Maar met een website alleen kom je er niet. Er moet ook urgentie zijn om het initiatief te nemen. De oplossing, volgens Van Zanten: verleiden, eigenaars meenemen en overtuigen met kennis. Eenvoudig zal het niet zijn, beseffen de aanwezigen. Ook economische argumenten kunnen werken: de extra waarde die erfgoed kan toevoegen. Of het inspelen op het gemeenschapsgevoel – mensen willen tenslotte ergens bij horen. Maar het belangrijkste middel om burgers te verleiden om oog te hebben voor erfgoedkwaliteit, is het verhaal van de plek. Niet alleen erfgoedprofessionals kunnen die verhalen vertellen, ook amateurhistorici. Dat blijkt ook uit het voorbeeld van de Ruïne van Brederode. ‘Verhalen zijn het enige waarmee mensen zich kunnen verbinden’ zegt Hogen.

Welke rol krijgt de nieuwe erfgoedprofessional?

Joke Sickman Wagenwerkplaats Amersfoort

Joke Sickman zette jaren geleden in op de transformatie van de Wagenwerkplaats Amersfoort en is tot op de dag van vandaag betrokken

Maar is de aanwezigheid van verhalen genoeg om iets tot erfgoed te maken? Wat we erfgoed noemen, komt steeds dichterbij. Gebouwen en complexen die kort geleden nog op z’n best voor overbodig doorgingen, kunnen ineens bijzonder zijn. Voorbeelden van onverwachts erfgoed komen voorbij: het voormalige Trouw-gebouw aan de Wibautstraat, voorheen de lelijkste straat van Amsterdam. De campagne die de RCE voert om de kwaliteiten van naoorlogse wijken uit te lichten. Parkeergarage Kempering in Amsterdam Zuid-Oost die, onder dreiging van sloop, ineens op de kaart staat.

Stevig debat

Tot nu toe hebben deelnemers slechts wat piketpaaltjes geslagen. Maar nu de simpele doch fundamentele vraag ‘wat is erfgoed’ langskomt, slaat de vlam in de pan. De groep splitst zich op in enerzijds aanhangers van de gedachte dat erfgoed gedefinieerd wordt door dat, wat bewaard moet worden voor het collectief (‘wij zijn er om erfgoed door de waan van de dag heen te loodsen’), en anderzijds belijders van een meer dynamisch erfgoedbegrip, waarin ‘alles’ erfgoed kan zijn. Herbert-Jan Hiep (IVEM / de Erfgoedstem) spreekt zich uit tegen een te ruime definitie van erfgoed. ‘Ik vind jouw visie op erfgoed veel te statisch’, werpt Kozijn tegen. ‘Is hierop wel een objectieve blik mogelijk?’, vraagt Teun van den Ende (Platform VOER) zich af. Beide visies, een dynamische en eentje die meer gericht is op collectievorming, kunnen volgens hem naast elkaar bestaan.
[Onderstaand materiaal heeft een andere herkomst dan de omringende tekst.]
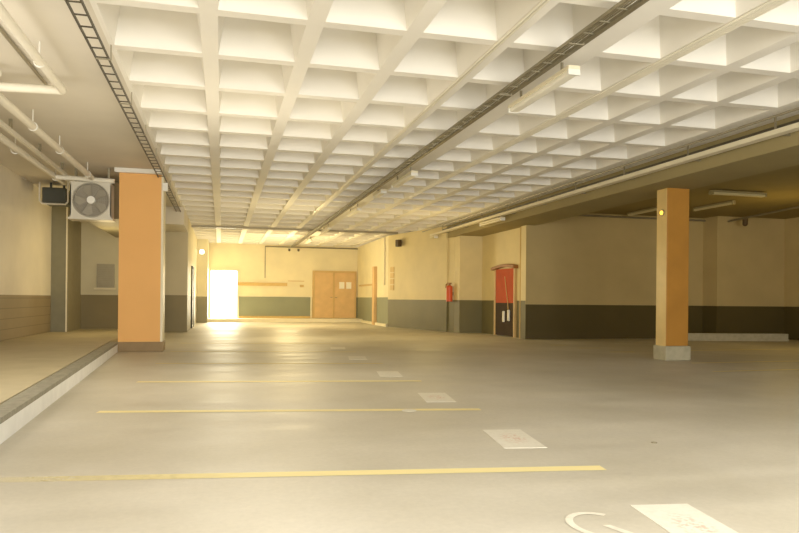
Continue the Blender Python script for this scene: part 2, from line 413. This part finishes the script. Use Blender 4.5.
bm.faces.new((A[0], Bv[0], B2[0], A2[0])); bm.faces.new((A[-1], Bv[-1], B2[-1], A2[-1]))
b.build('hood', 'hood', d)
MB().cyl((8.05, 18.85, 1.75), (8.05, 18.62, 1.0), .012).cyl((8.05, 18.62, 1.0), (8.05, 18.55, .62), .012).build('chain', 'rail', d)
for y, z in ((18.86, .42), (18.5, .46)):
    MB().box(8.0, 8.055, y-.05, y+.05, z, z+.32, .02).build('handle', 'paper', d)

# ------------------------------------------------------------------ columns
c = thing('column', (-1.5, 14.3, 0), 'wide orange square column at the end of the walkway kerb', 'column')
MB().box(-1.905, -1.14, 14.1, 14.62, .19, 3.42).build('shaft', 'orange', c)
MB().box(-1.14, -1.10, 14.09, 14.62, .19, 3.42).build('edge_strip', 'cream', c)
MB().box(-1.93, -1.085, 14.06, 14.66, 0, .19, .01).build('plinth', 'plinth', c)
MB().box(-1.98, -1.16, 14.0, 14.66, 3.42, 3.5).build('cap', 'white', c)
tag(MB().box(-1.12, -1.02, 14.02, 14.1, 3.1, 3.26, .01).build('junction_box', 'white'), 'small white junction box at the top right of the orange column', 'junction box')
c = thing('column', (7.95, 10.93, 0), 'slim golden orange column on a bare concrete base in the right bays', 'column')
MB().box(7.72, 8.18, 10.78, 11.08, .26, 3.1, .012).build('shaft', 'orange2', c)
MB().box(7.712, 7.72, 10.79, 11.07, .26, 3.09).build('lit_side_face', 'lit_side', c)  # thin sheet in a lighter colour, imitating the lit left side
MB().box(7.69, 8.21, 10.74, 11.12, 0, .26, .02).build('plinth', 'conc', c)
r = thing('beacon_light', (7.70, 11.0, 2.64), 'small round amber light on the golden column', 'light')
MB().cyl((7.72, 10.9, 2.66), (7.69, 10.9, 2.66), .06, 16).build('base', 'steel', r)
MB().sphere((7.685, 10.9, 2.66), .04, (.6, 1, 1)).build('lens', 'glow', r, True)

# grey-green pillar in the left corner
p = thing('corner_pillar', (-3.83, 19, .186), 'tall grey green pillar against the left wall', 'pillar')
MB().box(-4.0, -3.66, 18.3, 18.36, .186, ZC).build('front_panel', 'green', p)
MB().box(-4.0, -3.64, 18.36, 20.0, .186, ZC).build('side_panel', 'green2', p)
MB().box(-3.665, -3.635, 18.27, 18.3, .186, ZC).build('edge_strip', 'cream', p)

# ------------------------------------------------------------------ left side equipment
q = thing('fan_unit', (-2.385, 14.2, 2.5), 'square off-white wall fan unit with a round grille beside the orange column', 'fan')
b = MB(); X0, X1, Z0, Z1, Y0 = -2.75, -2.03, 2.53, 3.2, 14.0
cx, cz, R = -2.385, 2.865, .32
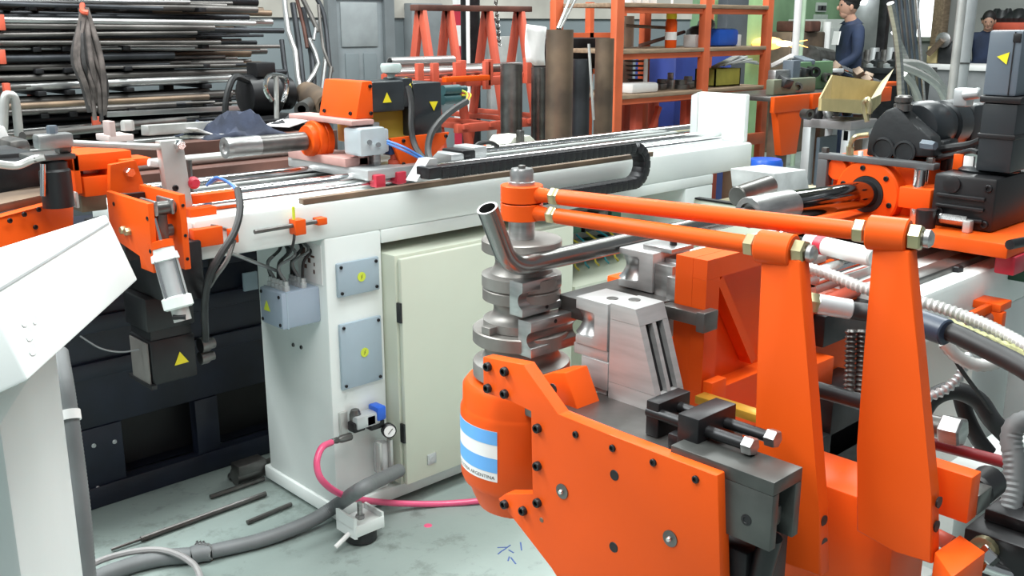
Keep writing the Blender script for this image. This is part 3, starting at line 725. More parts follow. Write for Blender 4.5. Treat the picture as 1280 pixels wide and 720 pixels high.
obj('gearbox_flange', MB().box(1.80, 2.0, 2.56, 2.70, 1.09, 1.188, .005), OCHRE, ca, label='ochre yellow gearbox block')
vb = MB(); fb(vb, (450, 161), (484, 193), 2.44, 2.53, .01); fb(vb, (447, 164), (487, 190), 2.45, 2.52, .006)
vb = obj('valve_block', vb, mat('pale_blue_grey_alloy', (.55, .62, .66), .4, .3), ca, label='pale grey pneumatic valve block')
obj('fitting', MB().cyl(on(462, 178, y=2.42), on(462, 178, y=2.45), .008, seg=8), CHROME, vb)
obj('fitting', MB().cyl(on(473, 181, y=2.42), on(473, 181, y=2.45), .008, seg=8), CHROME, vb)
obj('clamp_screw', MB().lathe((1.85, 2.47, 1.036), (0, 0, 1), [(.02, 0), (.02, .012), (.013, .014), (.013, .03)], 6), ORANGE_R, ca)
s2 = MB(); fb(s2, (517, 104), (553, 168), 2.50, 2.64, .006)
s2 = obj('servo_motor', s2, SERVO, ca, label='upright dark servo motor with warning triangle')
c = on(541, 130, y=2.499); tri_sign(s2, c, (0, -1, 0), .03, up=(-.86, 0, .5))
for zz in (113, 125):
    a = on(553, zz, y=2.57); obj('connector', MB().lathe(a, (1, 0, 0), [(.017, 0), (.017, .07), (.012, .075), (.012, .10)], 12), mat('dark_teal_connector', (.03, .09, .10), .4), s2)
for k in range(3):
    obj('signal_wire', MB().tube([on(577, 113+3*k, y=2.56), on(584+2*k, 118, y=2.55), on(582, 130, y=2.53)], .004, 6), [YELLOWG, RED, YELLOW][k], s2)
    obj('signal_wire', MB().tube([on(500+4*k, 100, y=2.55), on(510+2*k, 99+2*k, y=2.53), on(513, 110, y=2.51)], .004, 6), YELLOW, s2)
obj('motor_cable', MB().tube([on(510, 108, y=2.47), on(514, 130, y=2.45), on(514, 160, y=2.43), on(520, 185, y=2.40), on(538, 208, y=2.32)], .0095, 8), RUBBER, ca)
obj('motor_cable', MB().tube([on(583, 127, y=2.50), on(560, 142, y=2.45), on(540, 165, y=2.40), on(535, 190, y=2.36), on(541, 208, y=2.30)], .011, 8), RUBBER, ca)
br = MB(); br.prism([on(*p, y=2.44) for p in ((488, 173), (562, 165), (556, 180), (534, 204), (520, 214), (502, 206))], (0, .012, 0), .002)
br = obj('orange_bracket', br, ORANGE, ca)
for p in ((504, 176), (557, 170), (504, 205), (520, 210)): bolt(br, on(*p, y=2.44), (0, -1, 0), .006, .005, BLACK_M)
for k in range(2):
    obj('air_hose', MB().tube([on(484, 176+3*k, y=2.41), on(505, 184+4*k, y=2.36), on(530, 198+3*k, y=2.33), on(546, 209+2*k, y=2.28)], .004, 6), BLUE_H, ca)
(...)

Kunstwerk van Taturo Atzu op Oude kerk, Amsterdam

Kunstwerk van Taturo Atzu op Oude kerk, Amsterdam

Michiel van Iersel (Non-fiction) oppert dat erfgoed voor burgers een manier kan zijn om grip te krijgen op zijn omgeving. In Groot-Brittannië bijvoorbeeld heeft de afbraak van oude volkswijken de rancune en het populisme onder de bewoners versterkt. ‘Erfgoed kan voor de burger een middel zijn om zich zijn buurt weer toe te eigenen.’ Niet iedereen is meteen overtuigd: je druk maken om je omgeving, is dat erfgoed? ‘Zijn dit twee gescheiden systemen’, werpt Janssen ertussen: ‘de overheid die bloemkoolwijken wil herwaarderen en burgers die zich alleen druk maken over hun eigen omgeving?’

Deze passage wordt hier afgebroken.